Claro, “telescopio” puede que no sea el término correcto, aunque el objetivo sea observar el espacio exterior. En realidad se trata de un gigantesco detector de neutrinos, esas elusivas partículas que atraviesan con mucha facilidad cualquier material por no poseer carga eléctrica y una masa bastante minúscula. Nuestro planeta es bombardeado constantemente por estos pequeños fantasmas cuánticos, los cuales lo atraviesan (y a cada uno de nosotros) en cantidades en el orden de los miles de millones de neutrinos por segundo – por cada centímetro cuadrado.

Es justo este enorme volumen el que hace siquiera concebible que pueda detectarse alguno. Dada una configuración de materia suficientemente sensible a las alteraciones – totalmente aislada de estímulos atmosféricos no deseados – es posible que uno que otro choque con un átomo, produciendo un efecto medible en el detector: la llamada radiación de Cherenkov. Los instrumentos de IceCube – parecidos a collares de perlas que descienden en líneas perfectas hacia las profundidades del hielo – están diseñados para esta labor, capturando neutrinos que ya hayan atravesado La Tierra, interrumpiéndoles el camino de salida por el polo sur.

Aunque son poco cooperativos para con el esfuerzo científico, lo cierto es que los neutrinos son excelentes herramientas para los “telescopios”, precisamente por lo difícil que es alterar su curso. Un neutrino cualquiera muy probablemente ha viajado en una línea casi recta desde su origen hasta nuestro detector – sin importar que campo magnético o cuerpo celeste obstaculizara su camino -permitiéndonos conocer el evento astronómico específico que lo produjo (cuya luz seguramente si se vio muy alterada en la vía). Poder detectarlos – y separarlos de la inundación de neutrinos que nos cae del Sol – nos permitirá rastrear el origen de los rayos cósmicos que llegan de todas las direcciones a nuestro planeta, y observar aún más lejos y con más detalle de lo que podemos hacerlo ahora. Felizmente, IceCube acaba de dar los primeros pasos, publicando recientemente que se detectaron dos neutrinos cósmicos, nombrados cariñosamente “Bert y Ernie”.
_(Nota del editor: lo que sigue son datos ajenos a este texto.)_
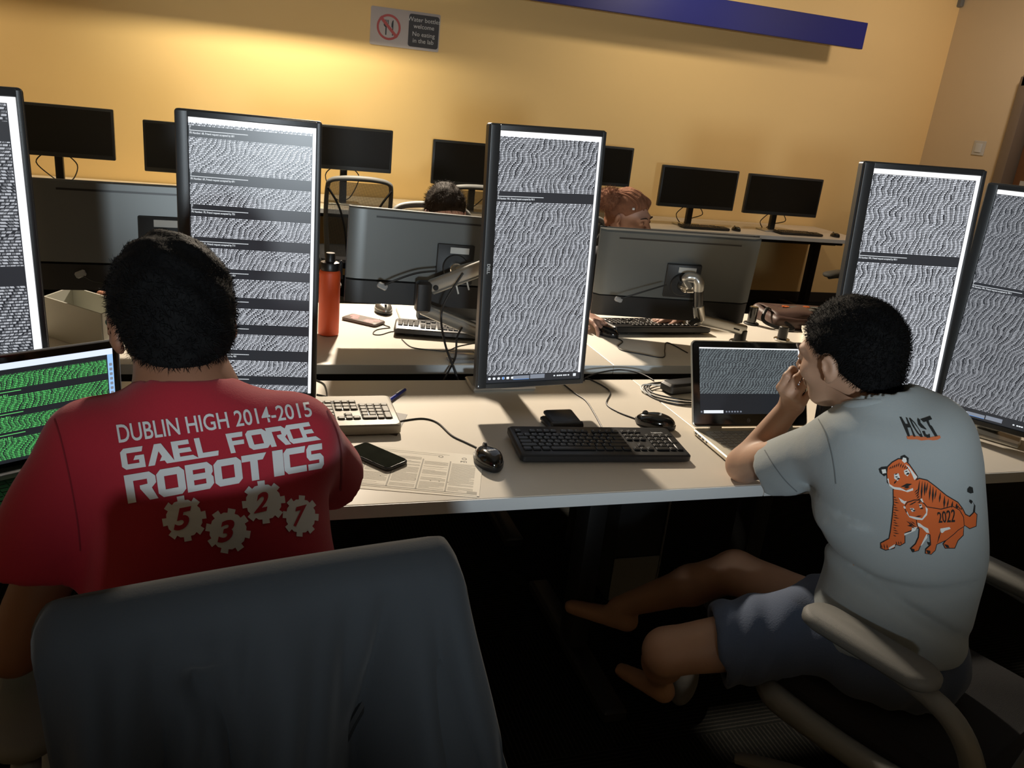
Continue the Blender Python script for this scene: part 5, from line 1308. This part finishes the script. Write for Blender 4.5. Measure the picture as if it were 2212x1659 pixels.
    for sx in (-1, 1):
        e = put('eye', MB().ball(pt(H, R, (sx * .0295, .077, -.002)), .0108, 14), 'eye_white', t, 180)
        put('iris', MB().ball(pt(H, R, (sx * .0295, .0835, -.002)), .0052, 12), 'iris', e, 180)
        put('eyebrow', MB().tube([pt(H, R, (sx * .013, .095, .017)), pt(H, R, (sx * .031, .094, .022)), pt(H, R, (sx * .048, .081, .018))], [.002, .003, .0015], 8, 3), 'brow', t)
    return t, so, so2, kL, aL
GREY, GREY_SHIRT, GREY_SHORTS, kL, aL = build_grey()
p = uz(1478, 1448, .05)
solo('slipper', sdf_mb([(lambda P: smax(ell((P - V(p.x, p.y, 0)) @ np.array([[.82, .57, 0], [-.57, .82, 0], [0, 0, 1]], F32) + V(0, 0, 0), V(0, 0, .035), V(.045, .13, .045)), -P[:, 2] + .004, .01), (p.x - .14, p.y - .14, -.01), (p.x + .14, p.y + .14, .1), .008)]), 'sneaker', 'grey ribbed slip-on shoe on the dark carpet beside the chair', 'shoe', smooth=180)

# ---- people behind the second row
def seated_behind(label, H, R, skin_, hairm, shirtm, hands, hair_kw, s=1.0, extra=None):
    H = Vector(H); t = thing('person', label, 'person', (H.x, H.y, 0)); hf = head_f(H, R, s=s)
    NB = H + Vector((0, .07, -.17)); sA = NB + Vector((-.17, .02, -.06)); sB = NB + Vector((.17, .02, -.06)); hip = Vector((NB.x, NB.y + .16, .53))
    el = [Vector((sA.x - .05, sA.y - .10, .80)), Vector((sB.x + .05, sB.y - .10, .80))]
    def body(P):
        d = smin(hf(P), seg(P, pt(H, R, (0, -.022, -.05)), NB, .05, .055), .03)
        d = smin(d, seg(P, NB, hip, .08, .10), .05); d = smin(d, seg(P, sA, sB, .04, .04), .03)
        for s_, e in ((sA, el[0]), (sB, el[1])): d = smin(d, seg(P, s_, e, .042, .036), .02)
        for sx in (-1, 1): d = smin(d, seg(P, hip + Vector((sx * .08, 0, 0)), (hip.x + sx * .12, hip.y - .42, .50), .07, .05), .03); d = smin(d, seg(P, (hip.x + sx * .12, hip.y - .42, .50), (hip.x + sx * .12, hip.y - .40, .06), .05, .035), .02)
        return d
    lo, hi = around(H, .15); parts = [(body, (H.x - .4, H.y - .45, .0), (H.x + .4, H.y + .38, H.z - .05), .013), (lambda P: smin(hf(P), seg(P, pt(H, R, (0, -.022, -.05)), NB, .05, .055), .03), lo, hi, .0035)]
    for i, hd in enumerate(hands):
        if hd is None: continue
        f, lo, hi = hand_f(hd[0], hd[1], hd[2], hd[3], hd[4], .93, fore=(el[i], .034), thumb=(.004, 0), spread=1.5); parts.append((f, lo, hi, .0035))
    put('body', sdf_mb(parts), skin_, t, 180)
    def shirt(P):
        d = ell(P, NB + Vector((0, .04, -.20)), (.175, .12, .22)); d = smin(d, ell(P, hip + Vector((0, 0, .12)), (.155, .125, .22)), .05); d = smin(d, seg(P, sA, sB, .06, .06), .05)
        for s_, e in ((sA, el[0]), (sB, el[1])): d = smin(d, seg(P, s_, s_.lerp(e, .9), .056, .052), .03)
        d = smax(d, -seg(P, NB, NB + Vector((0, 0, .1)), .056, .07), .006); return d + wr(P, .002)
    put('shirt', sdf_mb([(shirt, (H.x - .36, H.y - .28, .42), (H.x + .36, H.y + .42, H.z - .06), .012)]), shirtm, t, 180)
    if hair_kw is not None:
        hs = hair_shell(H, R, s, **hair_kw[0]); lo, hi = around(H, .15); hair_obj('hair', hs, lo, hi, .0042, hairm, t, H, **hair_kw[1])
    for sx in (-1, 1):
        e = put('eye', MB().ball(pt(H, R, (sx * .031 * s, .083 * s, -.002)), .0108 * s, 14), 'eye_white', t, 180)
        put('iris', MB().ball(pt(H, R, (sx * .031 * s, .0918 * s, -.003)), .0052 * s, 12), 'iris', e, 180)
        put('eyebrow', MB().tube([pt(H, R, (sx * .012 * s, .100 * s, .017)), pt(H, R, (sx * .032 * s, .099 * s, .023)), pt(H, R, (sx * .052 * s, .084 * s, .017))], [.0022, .0032, .0014], 8, 3), 'brow', t)
    return t
Hm = uy(966, 408, 3.50); Hm.z -= .108
seated_behind('person with short brown hair, only the top of the head above a rear monitor', Hm, head_R(184, 22, 3), 'skin_m', 'hair_brown', 'dark_cloth', [None, None], (dict(front=.052, thick=.014, ruff=.004), dict(n=2600, L_=.020, out=.5, droop=.1, seed=12)))
Hw = uy(1366, 415, 3.42); Hw.z -= .108; RW = head_R(180 + 38, 8, 4)
mh = Vector((MA.x, MA.y, 0)); md_ = Vector((.35, -.94, 0))
kh = uz(1395, 692, .775)
wt = seated_behind('person with auburn puff hair, eyes just above a rear monitor, hand on mouse', Hw, RW, 'skin_w', 'hair_red', 'dark_cloth',
    [(Vector((MA.x - .050, MA.y + .118, .790)), (.32, -.93, -.10), (0, 0, 1), 1, (16, 26, 18)), (uz(1462, 688, .785), (-1, -.10, -.06), (0, .1, 1), -1, (14, 22, 16))],
    (dict(front=.046, thick=.008, ruff=.0035, earcut=True), dict(n=1200, L_=.008, out=.4, droop=.1, seed=22)))
bun = pt(Hw, RW, (.055, -.085, .058))
lo, hi = around(bun, .12)
def bunf(P):
    Q = P - np.asarray(bun, F32); n = .006 * np.sin(Q[:, 0] * 150) * np.sin(Q[:, 1] * 140 + 1) * np.sin(Q[:, 2] * 145) + .004 * np.sin(Q[:, 0] * 70 + 2) * np.sin(Q[:, 2] * 66); return ell(P, bun, (.066, .060, .050)) + n
hair_obj('hair_puff', bunf, lo, hi, .0045, 'hair_red', wt, bun, n=3200, L_=.020, out=.8, droop=.05, seed=5)
br = MB()
for k in range(7):
    x = -.054 + .018 * k
    br.tube([pt(Hw, RW, (x * 1.15, .084 - abs(x) * .5, .052 - abs(x) * .1)), pt(Hw, RW, (x * 1.2, .055, .098 - abs(x) * .35)), pt(Hw, RW, (x * 1.05 + .01, 0, .122 - abs(x) * .4)), pt(Hw, RW, (x * .6 + .03, -.06, .100))], [.003, .0048, .0048, .004], 8, 5)
put('braids', br, 'hair_red', wt, 180)
put('hair_clip', MB().box(tuple(pt(Hw, RW, (.066, .045, .055))), (.012, .006, .010), .002), 'white_print', wt)
Hh = uy(540, 420, 3.50)
hw_ = uz(262, 636, .80)
seated_behind('person hidden by the dark-banded screen, only a hand on a mouse showing at left', (Hh.x, 3.55, 1.06), head_R(180, 18), 'skin_h', 'hair_black', 'dark_cloth', [(Vector((MCm.x + .05, MCm.y + .085, .80)), (-.42, -.88, -.12), (0, 0, 1), 1, (20, 40, 26)), None], (dict(front=.05, thick=.012, ruff=.003), dict(n=400, L_=.012, seed=3)))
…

Al final, pienso que Galileo terminaría por entenderlo, dada una larga explicación. Se trataba, después de todo, de un hombre de ciencia. Puede que haya más computadoras involucradas en los experimentos actuales, pero en el fondo sigue tratándose de los mismo: el esfuerzo organizado de seres humanos deseosos de ver más allá, apuntando sus telescopios hacia lo desconocido.